After Dunham leaves, Chester runs away into a dock area. Mulder gives chase and seems to have Chester cornered at the end of the dock, but when he gets there all he can see in a black cat.

Wharton tells Mulder and Scully he's filed a complaint with the Justice Department about their attempted exhumation of the body. When they tell him the body had gone, he says it was "them" again. He denies ill-treating the refugees, saying if anyone's being ill-treated it's his men. After Mulder and Scully go, he returns to his breakfast, but seems to see blood oozing out of it.

Mulder thinks Wharton's left the refugees no choice but to fight back by the only weapon they have - voodoo. Scully agrees they may think they're doing voodoo, but doesn't think they really have any powers. As she turns the key to start the car she cuts her hand on a thorn left under the steering wheel, but insists it's nothing. The vever sign is shown under their car as they drive away.

Wharton has Bauvais beaten. "I want the secret," he demands. "Your life is in my hands."

Mulder receives a coded message from X and goes to meet him. "I'd assumed our last contact would be our last," Mulder says, referring to "One Breath". X tells him the military are going to seal off the area in 24 hours and Mulder and Scully will be thrown out. "These people have no rights," he says. "The statue of liberties is on vacation." The refugees won't be allowed to settle in the country, but Wharton won't let them return either. When he was in Haiti himself, two of his men killed themselves, and he's trying to get revenge. Mulder is angry, saying the military shouldn't be sanctioning Wharton's private revenge, especially against innocent civilians. X says that by the time the Senate can get a committee together, "it will be as if none of this has ever happened. "

Scully, rubbing at the cut on her hand and peering anxiously into the mirror, tries to call Dunham on the phone. When she goes to Mulder's room to tell him Dunham's missing, she finds no sign of Mulder, but Dunham dead in Mulder's bath. Mulder comes in just then, holding McAlpin at gunpoint. He'd found him wandering round outside, with a bloody page in his hand.

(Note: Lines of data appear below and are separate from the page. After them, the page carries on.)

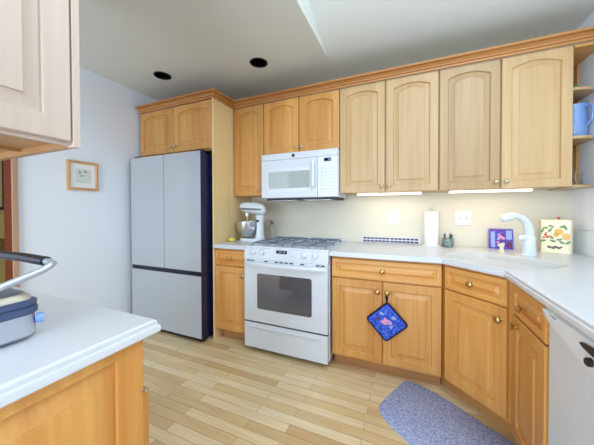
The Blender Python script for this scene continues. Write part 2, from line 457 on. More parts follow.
# open quarter-round corner shelves at the right end of the uppers
sh = thing('corner_shelf_unit', 'open maple corner shelves with curved fronts at right end of the upper cabinets', 'shelf', (X6+.002, 0, 0))
SW = XR - X6 - .004
def shelf_poly(front, n=14):
    P = [(0, -.001), (SW, -.001), (SW, -front*.72)]
    for i in range(1, n+1):
        a = (PI/2)*i/n
        P.append((SW*math.cos(a)*1.0, -(front*.72 + front*.28*math.sin(a))))
    return P
for z in (1.385, 1.700, 2.010):
    MB().prism(shelf_poly(.325), z-.018, z).build('shelf', 'pale', sh, bevel=.003)
box(0, SW, -.34, -.001, 2.255, 2.272).build('top_board', 'maple_h', sh)
box(SW-.012, SW, -.078, -.001, 1.386, 2.254).build('back_strip', 'maple', sh)

# ------------------------------------------------------------------ base cabinets
YB = -.609; DB = -YB-.001
def basecab(label, xa, xb, split, knobs, dk=True):
    ds = []
    for i in range(len(split)-1):
        a, b = split[i]-xa+.003, split[i+1]-xa-.003
        ds.append((a, b, .118, .706, 0, (a+.03 if knobs[i] == 'L' else b-.03), .64))
    w_ = xb-xa-.001
    return cabinet('base_cabinet', label, (xa, YB), 0, w_, DB, .10, .872, ds, [(.002, w_-.001, .716, .858, w_/2)], toe=True)
basecab('narrow maple base cabinet under the stand mixer, left of the stove', -1.679, -1.322, [-1.679, -1.322], 'R')
basecab('wide maple base cabinet right of the stove with the blue potholder', -.546, .204, [-.546, -.1715, .204], 'RL')
# diagonal sink base
q = 2**-.5
DX, DYY = .2146 + .021*q, -.6394 + .021*q          # left end of the box front, local origin
def to_local(x, y):
    dx, dy = x-DX, y-DYY; return (dx*q - dy*q, dx*q + dy*q)
outer = [to_local(*p) for p in [(.2065, -.609), (.2065, -.002), (1.108, -.002), (1.108, -.902), (.4965, -.902)]]
outer = [(-.012, 0)] + outer[0:4] + [outer[4]] + [(.378, 0)]
outer = [(-.012, 0), to_local(.2065, -.58), to_local(.2065, -.002), to_local(1.108, -.002), to_local(1.108, -.906), to_local(.52, -.906), (.378, 0)]
inner = offset_poly(outer, .018) if True else None
# make sure the inner ring is really inside
cx_ = sum(p[0] for p in outer)/7; cy_ = sum(p[1] for p in outer)/7
if (Vector(inner[3])-Vector((cx_, cy_))).length > (Vector(outer[3])-Vector((cx_, cy_))).length: inner = offset_poly(outer, -.018)
inner = [(p[0], p[1]) for p in inner]
body = MB()
body.loops([[(x,y,.872) for x,y in inner], [(x,y,.872) for x,y in outer], [(x,y,.10) for x,y in outer], [(x,y,.118) for x,y in inner], [(x,y,.872) for x,y in inner]], False, False)
body.add([(x,y,.10) for x,y in outer], [tuple(range(7))]); body.add([(x,y,.118) for x,y in inner], [tuple(range(7))])
rd = cabinet('base_cabinet', 'angled maple corner sink cabinet with one drawer front above one door', (DX, DYY), -PI/4, .366, .5, .10, .872,
        [(.002, .364, .118, .706, 0, .364-.03, .64)], [(.002, .364, .716, .858, .183)], toe=False, body=body)
box(-.095, .455, .07, .085, 0, .0995).build('toe_kick', 'toe', rd)
# narrow base cabinet of the right-hand run: fronts face -x
RX = .4748 + .021
rn = cabinet('base_cabinet', 'narrow maple base cabinet between the angled sink cabinet and the dishwasher', (RX, -.950), -PI/2, .362, XR-RX-.002, .10, .872,
        [(.016, .356, .118, .706, 0, .096, .672)], [(.016, .356, .716, .858, .186)], toe=True)

# ------------------------------------------------------------------ worktops
EDGE = [(-.014, .914), (-.006, .9125), (-.001, .908), (0, .902), (0, .898), (.004, .896), (.006, .892), (.006, .878), (.002, .874)]
def worktop(outline, name, label, holes=(), mark=None):
    """outline counter-clockwise; offset to the right = outwards"""
    mb = MB()
    Ls = []
    for o_, z_ in EDGE:
        P = []
        off = offset_poly(outline, o_)
        for i, p in enumerate(off): P.append((p.x, p.y, z_))
        Ls.append(P)
    mb.loops(list(reversed(Ls)), True, False)
    return mb, [(p[0], p[1]) for p in Ls[0]]
def fix_wall(P, xmin=None, xmax=None, ymax=None):
    return P
# right-hand worktop with its moulded-in sink
sink_o = []
def sink_pt(u, v):      # u across, v from the front edge towards the corner
    ox, oy = .335, -.770
    return (ox + u*q + v*q, oy - u*q + v*q)
def rrect(u0, u1, v0, v1, r, n=6):
    P = []
    for cu, cv, a0 in ((u1-r, v0+r, -PI/2), (u1-r, v1-r, 0), (u0+r, v1-r, PI/2), (u0+r, v0+r, PI)):
        for i in range(n+1):
            a = a0 + (PI/2)*i/n
            P.append((cu + r*math.cos(a), cv + r*math.sin(a)))
    return P
SK = (-.265, .265, .062, .47)
def sink_loop(i, z, rr): return [(*sink_pt(u, v), z) for u, v in rrect(SK[0]+i, SK[1]-i, SK[2]+i, SK[3]-i, rr)]
XE = .460
outline = [(-.553, -.655), (.200, -.655), (XE, -.915), (XE, -3.0), (XR-.008, -3.0), (XR-.008, -.008), (-.553, -.008)]
mb, top = worktop(outline, None, None)
hole = [(p[0], p[1]) for p in sink_loop(-.012, .914, .10)]
poly_with_holes(mb, top, [hole], .914)
ct = mb.build('countertop', 'counter', smooth=30)
tag(ct, 'long white countertop with moulded sink running round the right-hand corner', 'countertop')
sb = MB()
sb.loops([sink_loop(-.012, .914, .10), sink_loop(-.006, .9128, .096), sink_loop(0, .906, .09), sink_loop(.010, .86, .085), sink_loop(.022, .76, .08), sink_loop(.05, .735, .07), sink_loop(.12, .728, .05)], False, True)
so = sb.build('sink_bowl', 'sink', ct, smooth=60)
MB().lathe([(.001, 0), (.042, 0), (.042, .003), (.03, .004), (.028, .001), (.001, .001)], (*sink_pt(0, .28), .7283), (0,0,1), 24).build('drain', 'steel', so, smooth=30)
# short worktop left of the stove
mb, top = worktop([(-1.672, -.655), (-1.330, -.655), (-1.330, -.008), (-1.672, -.008)], None, None)
poly_with_holes(mb, top, [], .914)
tag(mb.build('countertop', 'counter', smooth=30), 'short white countertop under the stand mixer, left of the stove', 'countertop')
# peninsula worktop
mb, top = worktop([(-1.95, -3.3), (-.668, -3.3), (-.668, -2.045), (-1.95, -2.045)], None, None)
poly_with_holes(mb, top, [], .914)
tag(mb.build('countertop', 'counter', smooth=30), 'white peninsula countertop in the foreground carrying the grill press', 'countertop')

# ------------------------------------------------------------------ peninsula base and the cabinet hanging over it
pb = thing('base_cabinet', 'pale maple peninsula cabinet in the left foreground under the white countertop', 'cabinet', (-.704, -2.076, 0), PI/2)
# local x -> +y (world), local y -> -x (world); end panel faces +x
box(-1.2, 0, 0, .98, .10, .872).build('cabinet_body', 'maple', pb)
door_mb(1.198, .764, 0, .072, .021, top=.026, bev=.05).build('side_panel', 'maple', pb, smooth=25, loc=(-1.199, -.0005, .105))
box(-1.2, 0, .05, .065, 0, .0995).build('toe_kick', 'toe', pb)
ed = door_mb(.95, .60, 0, .058, .02).build('door', 'maple', pb, smooth=25, loc=(.001, -.014, .115), rot=(0, 0, PI/2))
MB().box(-.012, .004, -.010, -.003, .606, .610).cyl((.003, -.007, .597), (.003, -.007, .611), .003).build('hinge', 'steel', ed, smooth=40, rot=(0,0,-PI/2), loc=(0, 0, 0))

hc = thing('wall_cabinet', 'pale maple cabinet hanging over the peninsula in the upper left foreground', 'cabinet', (-.971, -2.108, -.009), PI/2)
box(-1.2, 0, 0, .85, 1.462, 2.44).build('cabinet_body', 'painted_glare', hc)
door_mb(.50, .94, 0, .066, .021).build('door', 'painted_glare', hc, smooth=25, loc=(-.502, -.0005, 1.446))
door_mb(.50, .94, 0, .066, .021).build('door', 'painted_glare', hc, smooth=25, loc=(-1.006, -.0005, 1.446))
box(.0005, .021, -.022, .012, 1.432, 2.44).build('end_stile', 'painted_glare', hc, bevel=.001)
box(.0005, .021, .0125, .85, 1.434, 2.44).build('end_panel', 'toe', hc)
MB().box(-1.2, 0, -.008, .008, 1.436, 1.4615).build('light_rail', 'painted_glare', hc)
box(-1.2, 0, .0085, .299, 1.456, 1.4615).build('bottom_panel', 'toe', hc)
box(-1.2, 0, .3165, .849, 1.456, 1.4615).build('bottom_panel', 'toe', hc)
MB().box(-1.2, 0, .30, .316, 1.446, 1.4615).build('divider_rail', 'toe', hc)

# ------------------------------------------------------------------ refrigerator
fr = thing('refrigerator', 'pale grey glass-fronted french-door refrigerator with navy sides', 'refrigerator', (-2.675, -.76, 0))
FW = .942
box(.004, FW-.004, .085, .74, .03, 1.755).build('body', 'navy', fr, bevel=.004)
def fdoor(nm, x0, x1, z0, z1):
    d = box(x0, x1, .006, .078, z0, z1).build(nm, 'navy', fr, bevel=.004)
    box(x0, x1, 0, .0055, z0, z1).build('front_panel', 'glass_door', d, bevel=.0015)
    return d
SPX = .478
fdoor('door', 0, SPX-.003, .664, 1.768); fdoor('door', SPX+.003, FW, .664, 1.768)
fdoor('freezer_drawer', 0, FW, .05, .622)
box(.002, FW-.002, .012, .084, .6225, .6635).build('handle_recess', 'navy2', fr)
box(.01, FW-.01, .03, .09, .012, .049).build('kick_grille', 'black', fr)
for x in (.05, FW-.05): MB().cyl((x, .06, 0), (x, .06, .012), .022).build('foot', 'black', fr)
for x in (.02, FW-.10): box(x, x+.08, .03, .14, 1.7685, 1.79).build('hinge_cover', 'navy2', fr, bevel=.004)

# ------------------------------------------------------------------ stove
RXA, RXB = -1.3195, -.5605
RW = RXB-RXA
st = thing('gas_range', 'white freestanding gas range with four burners and dark oven window', 'stove', (RXA, -.684, 0))
box(0, RW, .045, .676, .045, .905).build('body', 'white', st, bevel=.004)
box(.02, RW-.02, .08, .6, .002, .0445).build('plinth', 'matte_black', st)
dr = box(.003, RW-.003, 0, .044, .045, .262).build('storage_drawer', 'white', st, bevel=.006, seg=3)
MB().loops([[(.05,-.0005,.225),(RW-.05,-.0005,.225),(RW-.05,-.0005,.235),(.05,-.0005,.235)],[(.05,-.010,.229),(RW-.05,-.010,.229),(RW-.05,-.006,.236),(.05,-.006,.236)]]).build('drawer_lip', 'white', dr)
od = box(.003, RW-.003, 0, .044, .273, .782).build('oven_door', 'white', st, bevel=.006, seg=3)
wp = rrect(.135, RW-.130, .388, .690, .018, 4)
MB().loops([[(x, .0005, z) for x, z in wp], [(x, -.0025, z) for x, z in wp]]).build('oven_window', 'oven', od, bevel=.001)
box(.004, RW-.004, .003, .044, .2625, .2725).build('gap_strip', 'slotgrey', st)
# broad bowed handle
hp = [(.012 + (RW-.024)*i/16, -.012 - .030*math.sin(PI*i/16)**.5 if 0 < i < 16 else -.004, .772 ) for i in range(17)]
hb = MB().loops([[(x, y+.009, z-.016), (x, y-.004, z-.014), (x, y-.008, z), (x, y-.003, z+.013), (x, y+.009, z+.015)] for x, y, z in hp])
hb.build('handle', 'white', od, smooth=50)
vt = box(.004, RW-.004, .008, .044, .7825, .807).build('vent_strip', 'white_p', st)
for x in (.03, .07, .20, .30, .345, .39, .435, .53, .66, .70): box(x, x+.032, .006, .0079, .790, .800).build('vent_slot', 'slotgrey', vt)
cp = MB().loops([[(0, .044, .8075), (0, .004, .8075), (0, .012, .895), (0, .03, .907), (0, .044, .907)], [(RW, .044, .8075), (RW, .004, .8075), (RW, .012, .895), (RW, .03, .907), (RW, .044, .907)]]).build('control_panel', 'white', st, bevel=.003)
def on_panel(z): return .004 + .008*(z-.8075)/.0875
for x in (.096, .186, .567, .657):
    MB().lathe([(.026, 0), (.026, .006), (.021, .008), (.019, .026), (.015, .029), (.001, .029)], (x, on_panel(.871), .871), (0, -1, .09), 24).build('control_knob', 'white', cp, smooth=40)
    box(x-.003, x+.003, on_panel(.871)-.034, on_panel(.871)-.027, .856, .889).build('knob_grip', 'white_p', cp)
ds_ = box(.315, .412, .0045, .0095, .868, .894).build('display', 'display', cp, loc=(0, .001, 0))
for x in (.345, .358, .377, .390): box(x, x+.008, .0042, .0054, .876, .887).build('clock_digit', 'digit', ds_)
for i in range(5): box(.30+i*.029, .30+i*.029+.018, .0035, .0085, .834, .838).build('button_mark', 'keygrey', cp)
MB().lathe([(.001, 0), (.014, 0), (.014, .002), (.001, .002)], (.463, .0085, .852), (0,-1,.09), 20).build('emblem', 'keygrey', cp, smooth=30)
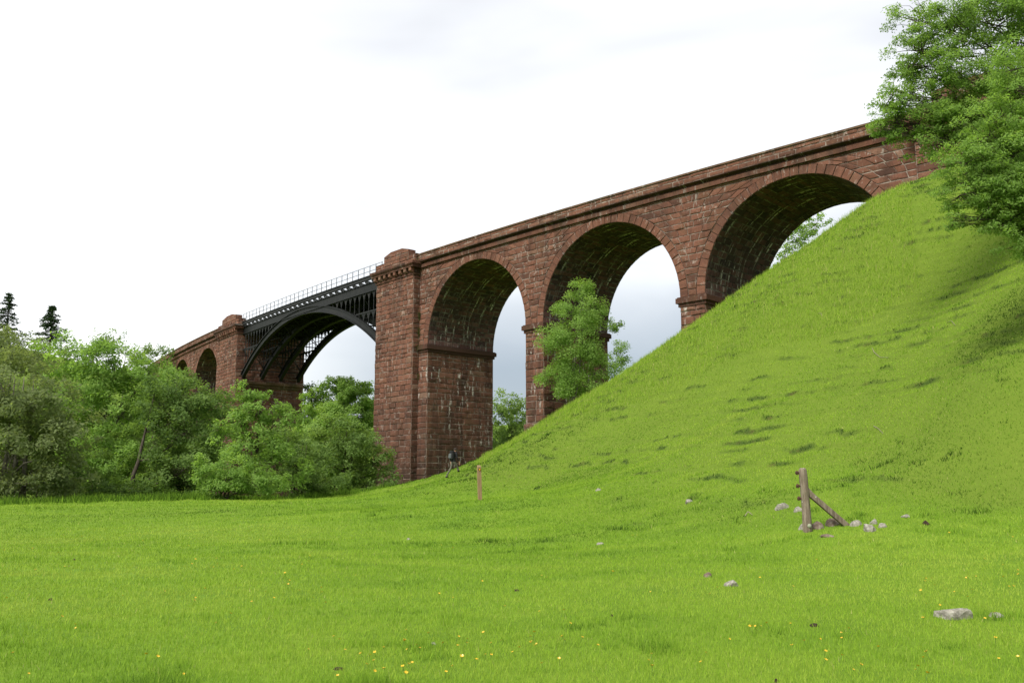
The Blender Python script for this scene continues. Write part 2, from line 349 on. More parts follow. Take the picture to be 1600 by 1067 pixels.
Z_WALL=21.30
def masonry_run(sa,sb,arches,R,H,piers,zs,hidden_low=None):
    """sa<sb along the bridge; arches = centres; piers = (s0,s1,zground)"""
    RO=R+.70; HO=H+.70
    rows=rows_of(zs,Z_WALL,.5)
    def spans(v0,v1):
        def e(v): q=(v-zs)/HO; return RO*math.sqrt(1-q*q) if q<1 else 0.
        cur0=cur1=sa; out=[]
        for cst in sorted(arches):
            if v0<zs+HO-.02:
                x0,x1=e(v0),e(v1)
                out.append(((cur0,max(cur0,cst-x0)),(cur1,max(cur1,cst-x1)))); cur0,cur1=cst+x0,cst+x1
                cur0=min(cur0,sb);cur1=min(cur1,sb)
        out.append(((cur0,sb),(cur1,sb))); return out
    mb=vmb(); panel(mb,front(0),rows,spans,1.05,.05,tone=(.50,.19))
    mb.build("spandrel_wall",[M_red,M_mortar],VIA)
    mb=vmb(); panel(mb,back(-WD),rows,spans,1.05,.03,stones=False,mmat=0); mb.build("spandrel_wall",[M_red,M_mortar],VIA)
    for cst in arches:
        # ring of voussoirs, near face and far face
        nv=int(round(PI*(R+H)/2/.60))
        for off,sg in ((0,1),(-WD,-1)):
            mb=vmb()
            def pv(a,r,o,off=off,sg=sg): return P(cst+(R+r)*math.cos(a),off+sg*(o+.03),zs+(H+r)*math.sin(a))
            for i in range(nv):
                a0=PI*i/nv; a1=PI*(i+1)/nv; da=.013/R
                rt=.70+random.uniform(-.03,.03)
                t=min(1,max(0,random.gauss(.54,.14))); h=random.uniform(.02,.045); hh=[h*random.uniform(.5,1.2) for _ in range(4)]
                cs=[(a0,0),(a1,0),(a1,rt),(a0,rt)]
                vs=[];uv=[]
                for (a,r) in cs: vs.append(pv(a,r,-.06)); uv.append((a*R,r+zs,0))
                ins=[(a0+da,.0),(a1-da,.0),(a1-da,rt-.02),(a0+da,rt-.02)]
                for (a,r) in ins: vs.append(pv(a,r,-.02)); uv.append((a*R,r+zs,0))
                ins=[(a0+da*3,.03),(a1-da*3,.03),(a1-da*3,rt-.06),(a0+da*3,rt-.06)]
                for (a,r),q in zip(ins,hh): vs.append(pv(a,r,q)); uv.append((a*R,r+zs,0))
                if sg<0: 
                    mb.add(vs,[(4,5,6,7)],0,t,uv); mb.add(vs[:4],[(0,1,2,3)],1,t,uv[:4]); continue
                mb.add(vs,[(4,5,9,8),(5,6,10,9),(6,7,11,10),(7,4,8,11),(8,9,10,11)],0,t,uv)
                mb.add(vs[:4],[(0,1,2,3)],1,t,uv[:4])
                mb.add([pv(a0,rt-.01,-.06),pv(a1,rt-.01,-.06),pv(a1,rt-.01,.0),pv(a0,rt-.01,.0)],[(0,1,2,3)],1,t)
            mb.build("arch_ring",[M_red,M_mortar],VIA)
        # barrel vault
        mb=vmb(); LA=PI*(R+H)/2
        def pb(u,v,o): a=v/LA*PI; return P(cst+(R-o)*math.cos(a),u,zs+(H-o)*math.sin(a))
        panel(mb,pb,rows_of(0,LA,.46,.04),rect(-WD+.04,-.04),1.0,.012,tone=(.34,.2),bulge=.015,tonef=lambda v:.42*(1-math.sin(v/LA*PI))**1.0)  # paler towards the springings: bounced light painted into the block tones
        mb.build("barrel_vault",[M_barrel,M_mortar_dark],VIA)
    for (p0,p1,zg,l_jamb,r_jamb) in piers:
        mb=vmb(); rw=rows_of(zg,zs-.72,.56)
        panel(mb,front(0),rw,rect(p0,p1),1.25,.06)
        panel(mb,back(-WD),rw,rect(p0,p1),1.25,.06,stones=False,mmat=0)
        for s_,sg,on in ((p0,-1,r_jamb),(p1,1,l_jamb)):
            if on: panel(mb,side(s_,sg),rw,rect(-WD,0),1.35,.04,tone=(.48,.22))
        # foot offset course
        if zg>-1 and p1-p0<3:
            zf=5.2
            rp=rows_of(zg,zf,.56)
            panel(mb,front(.13),rp,rect(p0-.13,p1+.13),1.2,.06)
            for s_,sg in((p0-.13,-1),(p1+.13,1)): panel(mb,side(s_,sg),rp,rect(-WD-.13,.13),1.3,.05,tone=(.48,.22))
            cs=[P(p0-.13,.13,zf),P(p1+.13,.13,zf),P(p1+.13,-WD-.13,zf),P(p0-.13,-WD-.13,zf)]; mb.add(cs,[(0,1,2,3)],0,.3)
        po=mb.build("pier",[M_pier,M_mortar],VIA)
        mi=vmb(); e=.26; z0,z1,z2=zs-.72,zs-.46,zs
        q0=p0-(e if r_jamb else 0); q1=p1+(e if l_jamb else 0)
        def tier(ex,za,zb):
            a=p0-(ex if r_jamb else 0); b=p1+(ex if l_jamb else 0)
            lip(mi,[(-WD-ex,za),(ex,za),(ex,zb),(-WD-ex,zb)],a,b,9,tone=(.35,.05),split=False)
        tier(.12,z0,z1-.0); tier(e,z1+.003,z2-.08); tier(e-.08,z2-.077,z2)
        mi.build("impost",[M_trim],po)
    # string course, cornice, parapet, coping
    for off,sg in((0,1),(-WD,-1)):
        mb=vmb()
        A=lambda L:[(off+sg*o,z) for o,z in L]
        lip(mb,A([(-.2,Z_WALL),(.22,Z_WALL),(.26,Z_WALL+.30),(-.2,Z_WALL+.30)]),sa,sb,1.3,tone=(.75,.15))
        lip(mb,A([(-.2,Z_WALL+.303),(.12,Z_WALL+.303),(.14,Z_WALL+.44),(.47,Z_WALL+.56),(.47,Z_WALL+.60),(-.2,Z_WALL+.60)]),sa,sb,1.3,tone=(.12,.1))  # near-black tone paints the undercut's shadow, plus soot, into the moulding
        mb.build("string_course",[M_trim],VIA)
    mb=vmb()
    rw=[Z_WALL+.605,Z_WALL+.95,Z_WALL+1.24]
    panel(mb,front(.42),rw,rect(sa,sb),1.5,.03,tone=(.55,.2))
    panel(mb,back(-.25),rw,rect(sa,sb),1.5,.03,stones=False,mmat=0)
    pa=mb.build("parapet",[M_red,M_mortar],VIA)
    mb=vmb(); panel(mb,back(-WD-.42),rw,rect(sa,sb),1.5,.03,stones=False,mmat=0); panel(mb,front(-WD+.25),rw,rect(sa,sb),1.5,.03,stones=False,mmat=0)
    pf=mb.build("parapet",[M_red,M_mortar],VIA)
    for off,sg in((0,1),(-WD,-1)):
        mb=vmb()
        lip(mb,[(off-sg*.32,Z_WALL+1.243),(off+sg*.52,Z_WALL+1.243),(off+sg*.52,Z_WALL+1.37),(off-sg*.0,Z_WALL+1.43),(off-sg*.32,Z_WALL+1.37)],sa,sb,1.2,tone=(.5,.25))
        mb.build("coping",[M_cope],pa if sg>0 else pf)
    mb=vmb(); n=int((sb-sa)/1.5)
    for i in range(n):
        a=sa+(sb-sa)*i/n;b=sa+(sb-sa)*(i+1)/n; zd=Z_WALL+.5
        mb.add([P(a,-.2,zd),P(b,-.2,zd),P(b,-WD+.2,zd),P(a,-WD+.2,zd)],[(0,1,2,3)],0,.2)
    mb.build("trackbed",[M_trim],VIA)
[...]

Later, they question McAlpin, who has no memory of anything, even though he's signed a confession to killing Dunham. Mulder accuses Wharton of coercing him to sign the confession, and demands to speak to Bauvais, but Wharton says Bauvais is dead, having cut his wrists with a bed spring.

Mulder and Scully visit Mrs McAlpin, who tells them Dunham came to see her the previous night, asking for help. He gave her a sealed envelope, which she hands over to them. Inside are photos showing Wharton and Bauvais together at a voodoo ceremony.

They visit Wharton's office, finding it deserted. In his drawer they find that both Dunham and McAlpin had filed complaints against Wharton for his treatment of the refugees. They also find Guttierez's body. A soldier finds them and threatens them, but they convince him that it was Wharton who killed Dunham and Guttierez.

Mulder and Scully rush to the ceremony where Bauvais was buried. Wharton is there, dressed in long robes, and is dragging Bauvais' body out of the ground while preparing for some sort of ritual. Mulder goes in alone, leaving Scully in the car as she doesn't feel well. She sits in the car, staring at the cut in her hand which suddenly seems to start oozing and to have fingers sticking out of it. As Scully screams, seeing a man chanting threateningly at her, Mulder demands that Wharton drop the knife. Instead, Wharton drives it into the ground, and Mulder collapses as if stabbed in the stomach. Suddenly Bauvais stands up behind Wharton and confronts him, making him collapse. At the same time, Scully clutches at the charm and everything returns to normal in an instant.

Scully rushes to the grave and finds Mulder trying to sit up. "I feel better than you look," she says, when he asks how she is. Wharton is dead, she tells him. "Did you kill him?" she asks, but he says it was Bauvais, although he's still lying in his coffin, seemingly undisturbed.

The refugees are being shipped out, and there are plans to get Bauvais's body returned to Haiti as well. Scully looks for Chester Bonaparte, but is told he was killed in the riot the previous month.

Wharton is buried, but is seen alive in his coffin, crying to be let out.